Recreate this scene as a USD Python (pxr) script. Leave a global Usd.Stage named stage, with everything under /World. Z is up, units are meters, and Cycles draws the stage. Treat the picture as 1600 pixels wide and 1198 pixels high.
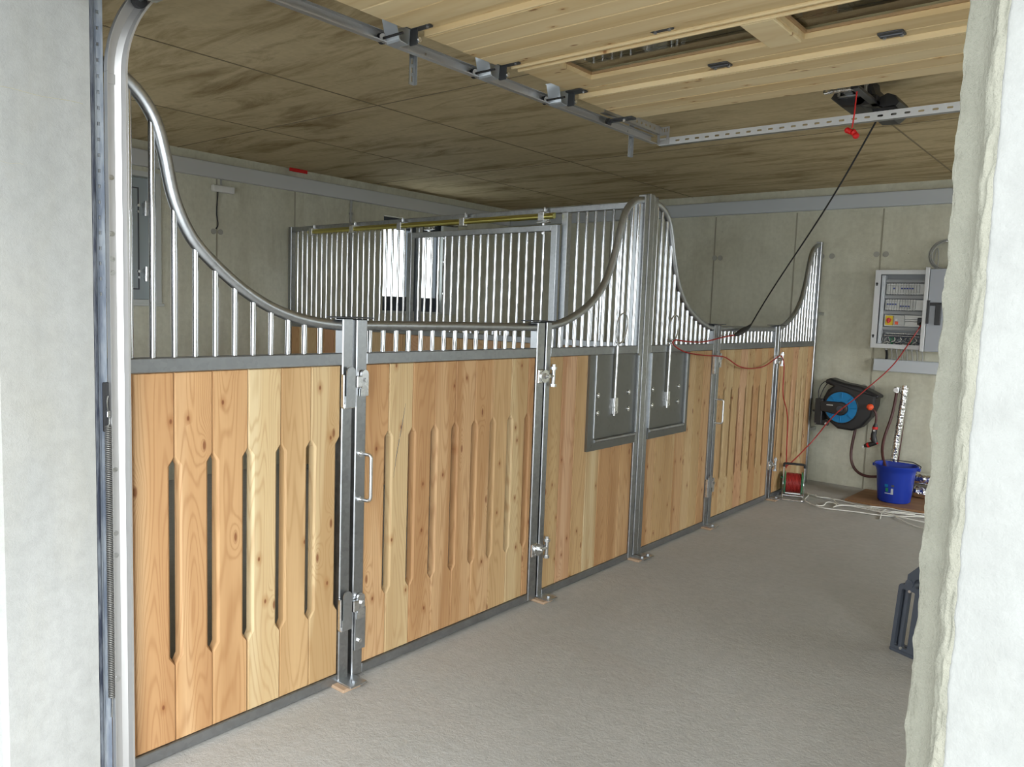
import math, random
import numpy as np, trimesh, usdkit, meshkit
import manifold3d as m3
from scipy.interpolate import CubicSpline
from shapely.geometry import Polygon, box as sbox, Point, LineString
from shapely.ops import unary_union
from pxr import Usd, UsdGeom, UsdLux, Gf, Sdf

random.seed(7); np.random.seed(7)
stage = Usd.Stage.CreateInMemory()
UsdGeom.SetStageUpAxis(stage, 'Z'); UsdGeom.SetStageMetersPerUnit(stage, 1.0)
W_ = UsdGeom.Xform.Define(stage, '/World')
UsdGeom.Scope.Define(stage, '/World/Looks')

# ------------------------------------------------------------------ camera, sky, exposure
CAM = np.array([2.455, 0.0, 1.55])
R = np.array([[0.77202455, 0.63465405, 0.0345301], [0.08595207, -0.05041939, -0.99502268], [-0.62975418, 0.77114987, -0.09347483]])  # rows: right, down, forward
camera = UsdGeom.Camera.Define(stage, '/World/camera')
mx = np.eye(4); mx[0, :3] = R[0]; mx[1, :3] = -R[1]; mx[2, :3] = -R[2]; mx[3, :3] = CAM
camera.AddTransformOp().Set(Gf.Matrix4d(mx.tolist()))
camera.CreateHorizontalApertureAttr(36.0); camera.CreateVerticalApertureAttr(36.0 * 1198 / 1600)
camera.CreateFocalLengthAttr(36.0 * 1223.58 / 1600)
camera.CreateClippingRangeAttr(Gf.Vec2f(0.05, 200))
EXPOSURE = 1.0
camera.CreateExposureAttr(EXPOSURE)
sky = UsdLux.DomeLight.Define(stage, '/World/sky')                      # even overcast sky
SUN = 1.6
sky.CreateIntensityAttr(0.66); sky.CreateColorAttr(Gf.Vec3f(0.90, 0.97, 1.0))

sun = UsdLux.DistantLight.Define(stage, '/World/sun')                    # sun behind thin cloud, from the right: a wide soft glow
sun.CreateIntensityAttr(SUN); sun.CreateAngleAttr(55.0); sun.CreateColorAttr(Gf.Vec3f(0.95, 0.98, 1.0))
sd = np.array([.84, -.34, .42]); sd /= np.linalg.norm(sd)
sx_ = np.cross([0, 0, 1], sd); sx_ /= np.linalg.norm(sx_); sy_ = np.cross(sd, sx_)
sm_ = np.eye(4); sm_[0, :3], sm_[1, :3], sm_[2, :3] = sx_, sy_, sd
sun.AddTransformOp().Set(Gf.Matrix4d(sm_.tolist()))

# ------------------------------------------------------------------ materials
class G:
    def __init__(s): s.nodes, s.links, s.k = {}, [], 0
    def __call__(s, kind, **inp):
        s.k += 1; name = 'n%d' % s.k; vals = {}
        for a, v in inp.items():
            if isinstance(v, Out): s.links.append((v.ref, name + '.' + a))
            else: vals[a] = v
        s.nodes[name] = (kind, vals)
        return Node(name)
    def math(s, op, a, b=0.0, clamp=False): return s('math', math_type=op, value1=a, value2=b, use_clamp=clamp).value
    def rng(s, v, a, b, c=0.0, d=1.0): return s('map_range', value=v, from_min=a, from_max=b, to_min=c, to_max=d, clamp=True).result
    def mix(s, f, a, b, t='mix'): return s('mix', mix_type=t, fac=f, color1=a, color2=b).color
    def scale(s, v, sc, off=(0, 0, 0)): return s('mapping', vector=v, scale=sc, location=off).vector
    def done(s, name, surf): return usdkit.material(stage, '/World/Looks/' + name, s.nodes, s.links, surface=surf.ref)
class Out:
    def __init__(s, ref): s.ref = ref
class Node:
    def __init__(s, n): s.n = n
    def __getattr__(s, o): return Out(s.n + '.' + o)

def lin(r, g, b):
    f = lambda c: c / 12.92 if c <= 0.04045 else ((c + 0.055) / 1.055) ** 2.4
    return tuple(f(c / 255.0) for c in (r, g, b))

def plain(name, col, rough=0.5, metal=0.0, **kw):
    g = G()
    return g.done(name, g('principled_bsdf', base_color=col, roughness=rough, metallic=metal, **kw).BSDF)

def galv(name, col=(0.46, 0.48, 0.50), rough=0.38, spangle=0.14, sc=60):
    g = G(); p = g('geometry').position
    v = g('voronoi_texture', vector=p, scale=sc).color
    n = g('noise_texture', vector=p, scale=7, detail=4, roughness=0.6).fac
    t = g.math('add', g.math('multiply', g('rgb_to_bw', color=v).val, 0.5), g.math('multiply', g.rng(n, 0.3, 0.7), 0.5))
    c = g.mix(t, tuple(x * (1 - spangle) for x in col), tuple(min(1, x * (1 + spangle)) for x in col))
    r = g.rng(t, 0, 1, rough - 0.03, rough + 0.05)
    return g.done(name, g('principled_bsdf', base_color=c, metallic=1.0, roughness=r).BSDF)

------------

__Task details__:
Write out again exactly the lines from the start of the data above through the line containing "sun.AddTransformOp().Set(Gf.Matrix4d(sm_.tolist()))", inclusive, excluding any pictures.

__The completed task__:
Recreate this scene as a USD Python (pxr) script. Leave a global Usd.Stage named stage, with everything under /World. Z is up, units are meters, and Cycles draws the stage. Treat the picture as 1600 pixels wide and 1198 pixels high.
import math, random
import numpy as np, trimesh, usdkit, meshkit
import manifold3d as m3
from scipy.interpolate import CubicSpline
from shapely.geometry import Polygon, box as sbox, Point, LineString
from shapely.ops import unary_union
from pxr import Usd, UsdGeom, UsdLux, Gf, Sdf

random.seed(7); np.random.seed(7)
stage = Usd.Stage.CreateInMemory()
UsdGeom.SetStageUpAxis(stage, 'Z'); UsdGeom.SetStageMetersPerUnit(stage, 1.0)
W_ = UsdGeom.Xform.Define(stage, '/World')
UsdGeom.Scope.Define(stage, '/World/Looks')

# ------------------------------------------------------------------ camera, sky, exposure
CAM = np.array([2.455, 0.0, 1.55])
R = np.array([[0.77202455, 0.63465405, 0.0345301], [0.08595207, -0.05041939, -0.99502268], [-0.62975418, 0.77114987, -0.09347483]])  # rows: right, down, forward
camera = UsdGeom.Camera.Define(stage, '/World/camera')
mx = np.eye(4); mx[0, :3] = R[0]; mx[1, :3] = -R[1]; mx[2, :3] = -R[2]; mx[3, :3] = CAM
camera.AddTransformOp().Set(Gf.Matrix4d(mx.tolist()))
camera.CreateHorizontalApertureAttr(36.0); camera.CreateVerticalApertureAttr(36.0 * 1198 / 1600)
camera.CreateFocalLengthAttr(36.0 * 1223.58 / 1600)
camera.CreateClippingRangeAttr(Gf.Vec2f(0.05, 200))
EXPOSURE = 1.0
camera.CreateExposureAttr(EXPOSURE)
sky = UsdLux.DomeLight.Define(stage, '/World/sky')                      # even overcast sky
SUN = 1.6
sky.CreateIntensityAttr(0.66); sky.CreateColorAttr(Gf.Vec3f(0.90, 0.97, 1.0))

sun = UsdLux.DistantLight.Define(stage, '/World/sun')                    # sun behind thin cloud, from the right: a wide soft glow
sun.CreateIntensityAttr(SUN); sun.CreateAngleAttr(55.0); sun.CreateColorAttr(Gf.Vec3f(0.95, 0.98, 1.0))
sd = np.array([.84, -.34, .42]); sd /= np.linalg.norm(sd)
sx_ = np.cross([0, 0, 1], sd); sx_ /= np.linalg.norm(sx_); sy_ = np.cross(sd, sx_)
sm_ = np.eye(4); sm_[0, :3], sm_[1, :3], sm_[2, :3] = sx_, sy_, sd
sun.AddTransformOp().Set(Gf.Matrix4d(sm_.tolist()))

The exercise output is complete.